De l'amour (2001) : avec son troisième film, Jean-François Richet apporte une sorte de conclusion à sa trilogie amorcée avec Etat des lieux et Ma 6-T va crack-er . Plus fort et plus nuancé, le film s'intéresse à la police, à la fois protectrice et dangereuse... Pour le motif idiot du vol d'une culotte dans un magasin, une jeune femme se retrouve au commissariat, elle y sera alors violée par un policier. C'est presque un film d'anticipation car des affaires semblables seront médiatisées à partir de 2014 à Paris ou à Toulouse. On se souvient du cas d'Emily Spanton une touriste canadienne, qui a subit un viol en réunion par des policiers dans leur bâtiment du 36 quai des Orfèvres. Encore une fois les autorités ont voulu 'se couvrir' et affaiblir le témoignage de la victime (elle était alcoolisée, habillée court, hystérique...). Mais il y a eu procès et condamnation à de la prison.

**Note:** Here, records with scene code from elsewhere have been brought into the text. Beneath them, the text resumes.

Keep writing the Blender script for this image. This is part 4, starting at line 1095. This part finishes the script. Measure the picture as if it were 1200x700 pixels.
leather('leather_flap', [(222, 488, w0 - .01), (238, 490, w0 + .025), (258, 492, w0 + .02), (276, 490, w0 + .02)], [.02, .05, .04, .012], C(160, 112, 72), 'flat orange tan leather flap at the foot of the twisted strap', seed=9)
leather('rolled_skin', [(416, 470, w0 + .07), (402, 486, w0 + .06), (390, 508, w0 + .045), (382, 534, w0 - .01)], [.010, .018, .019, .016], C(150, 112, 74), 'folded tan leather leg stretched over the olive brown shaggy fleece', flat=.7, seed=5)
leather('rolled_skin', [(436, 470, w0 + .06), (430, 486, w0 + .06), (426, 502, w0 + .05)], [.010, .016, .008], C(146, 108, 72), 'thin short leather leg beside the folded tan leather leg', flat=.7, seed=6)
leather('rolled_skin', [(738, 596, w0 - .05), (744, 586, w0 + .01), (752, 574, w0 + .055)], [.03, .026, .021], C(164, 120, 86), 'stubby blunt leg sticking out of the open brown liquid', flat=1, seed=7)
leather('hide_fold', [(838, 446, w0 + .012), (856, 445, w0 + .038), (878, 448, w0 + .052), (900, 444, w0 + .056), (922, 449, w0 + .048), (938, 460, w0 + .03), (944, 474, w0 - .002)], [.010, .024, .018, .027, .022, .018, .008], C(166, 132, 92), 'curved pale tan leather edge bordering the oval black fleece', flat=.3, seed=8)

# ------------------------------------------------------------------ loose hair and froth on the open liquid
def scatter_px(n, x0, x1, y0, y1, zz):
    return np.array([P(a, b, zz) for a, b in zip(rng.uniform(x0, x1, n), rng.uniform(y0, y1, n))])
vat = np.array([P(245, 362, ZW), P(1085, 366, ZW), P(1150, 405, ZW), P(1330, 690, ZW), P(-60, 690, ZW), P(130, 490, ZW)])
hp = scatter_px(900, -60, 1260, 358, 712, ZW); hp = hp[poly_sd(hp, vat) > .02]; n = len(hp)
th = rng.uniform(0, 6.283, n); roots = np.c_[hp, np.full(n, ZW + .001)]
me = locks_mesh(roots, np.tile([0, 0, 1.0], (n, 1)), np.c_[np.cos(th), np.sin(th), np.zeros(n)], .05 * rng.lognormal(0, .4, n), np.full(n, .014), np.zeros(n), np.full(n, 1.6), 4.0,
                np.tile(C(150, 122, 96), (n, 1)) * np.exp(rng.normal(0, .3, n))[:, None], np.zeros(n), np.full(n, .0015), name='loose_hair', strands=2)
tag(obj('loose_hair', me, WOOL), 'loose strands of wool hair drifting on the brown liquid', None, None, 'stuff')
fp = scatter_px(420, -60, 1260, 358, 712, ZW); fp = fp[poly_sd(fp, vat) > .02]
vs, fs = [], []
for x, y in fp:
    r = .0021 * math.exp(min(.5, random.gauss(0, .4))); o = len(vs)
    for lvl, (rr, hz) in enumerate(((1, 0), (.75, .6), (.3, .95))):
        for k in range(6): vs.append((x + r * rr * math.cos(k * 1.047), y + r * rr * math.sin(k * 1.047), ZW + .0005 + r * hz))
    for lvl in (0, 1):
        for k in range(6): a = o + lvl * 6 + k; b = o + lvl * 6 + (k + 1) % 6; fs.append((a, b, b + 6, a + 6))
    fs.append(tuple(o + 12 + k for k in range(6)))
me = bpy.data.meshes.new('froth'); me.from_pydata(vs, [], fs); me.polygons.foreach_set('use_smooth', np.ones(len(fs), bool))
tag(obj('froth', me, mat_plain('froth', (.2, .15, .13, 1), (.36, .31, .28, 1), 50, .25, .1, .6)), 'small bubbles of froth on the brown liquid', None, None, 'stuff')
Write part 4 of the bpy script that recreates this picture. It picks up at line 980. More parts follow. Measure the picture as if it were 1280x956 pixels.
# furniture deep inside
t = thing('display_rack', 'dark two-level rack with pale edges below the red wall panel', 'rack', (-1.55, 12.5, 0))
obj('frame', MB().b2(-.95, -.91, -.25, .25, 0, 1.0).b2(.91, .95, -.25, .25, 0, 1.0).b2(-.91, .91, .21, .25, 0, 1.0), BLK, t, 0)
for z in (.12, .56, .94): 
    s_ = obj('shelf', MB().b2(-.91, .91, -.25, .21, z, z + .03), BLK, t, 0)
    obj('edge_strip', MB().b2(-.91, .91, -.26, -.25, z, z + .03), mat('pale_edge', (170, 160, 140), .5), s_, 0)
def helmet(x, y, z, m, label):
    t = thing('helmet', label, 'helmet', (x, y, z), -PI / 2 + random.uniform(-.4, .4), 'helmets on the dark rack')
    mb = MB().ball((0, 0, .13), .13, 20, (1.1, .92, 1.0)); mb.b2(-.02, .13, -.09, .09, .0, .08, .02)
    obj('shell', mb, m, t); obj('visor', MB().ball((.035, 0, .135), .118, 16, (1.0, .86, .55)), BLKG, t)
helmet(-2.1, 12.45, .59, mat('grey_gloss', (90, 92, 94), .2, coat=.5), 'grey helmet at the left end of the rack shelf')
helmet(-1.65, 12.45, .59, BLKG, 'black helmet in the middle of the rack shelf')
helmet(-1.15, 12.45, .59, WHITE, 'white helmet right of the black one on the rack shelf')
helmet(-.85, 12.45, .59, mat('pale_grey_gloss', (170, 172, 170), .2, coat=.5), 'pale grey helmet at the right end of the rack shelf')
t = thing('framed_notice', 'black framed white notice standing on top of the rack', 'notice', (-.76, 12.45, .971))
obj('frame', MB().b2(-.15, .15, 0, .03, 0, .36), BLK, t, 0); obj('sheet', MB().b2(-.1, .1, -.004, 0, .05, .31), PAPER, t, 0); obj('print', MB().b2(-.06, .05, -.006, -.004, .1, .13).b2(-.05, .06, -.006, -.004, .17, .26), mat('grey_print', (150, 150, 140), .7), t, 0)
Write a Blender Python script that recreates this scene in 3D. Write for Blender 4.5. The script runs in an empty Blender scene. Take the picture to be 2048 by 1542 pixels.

Les Misérables (2019) : Abdoulaye Fofana, 20 ans, est tabassé par des policiers, mais cette fois ça a été filmé : avec les images comme preuve, il y a eu procès, les policiers ayant eu juste quelques mois de prison avec sursis et une mutation dans un autre département. Le 'copwatching' est ce qui a inspiré à Ladj Ly cette histoire où un policier a tiré, dans une scène de panique, avec son pistolet sur un enfant... Filmer un policier sur la voie publique est bien autorisé par une circulaire de décembre 2008. En 2018, une note de la Police Nationale rappelle que les policiers n'ont pas le droit de s'y opposer. En 2019 et 2020 les multiples débordements de policiers (sans leur matricule RIO d'identification pourtant obligatoire) contre les 'gilets jaunes' (et contre des habitants du 93 et du 91) filmés et diffusés sur internet se multiplient (dont des tirs interdits visant les visages). Les affaires n'entrainent aucune sanction de l'IGPN, le gouvernement nie le problème, Eric Ciotti et d'autres députés de droite veulent une loi contre ces images pour protéger les policiers en faute, au lieu de protéger plutôt les victimes. Une tribune de protestation contre cette proposition (parue dans Libération) est signée par diverses personnalité de la culture, comme Adèle Haenel, Aïssa Maïga, Camélia Jordana, Leïla Bekhti, Omar Sy, Marina Foïs, Ladj Ly, Vincent Cassel, Audrey Dana, Nicolas Duvauchelle.... Elle rappelle que "Le pouvoir de ces graves images a réveillé bon nombre de consciences sur la réalité de ces pratiques policières et a permis d’expliquer le nombre extraordinaire de blessés et de mutilés." Les Misérables a reçu prix du jury à Cannes, une nomination à l'Oscar du meilleur film international, et quatre César (dont celui du meilleur film).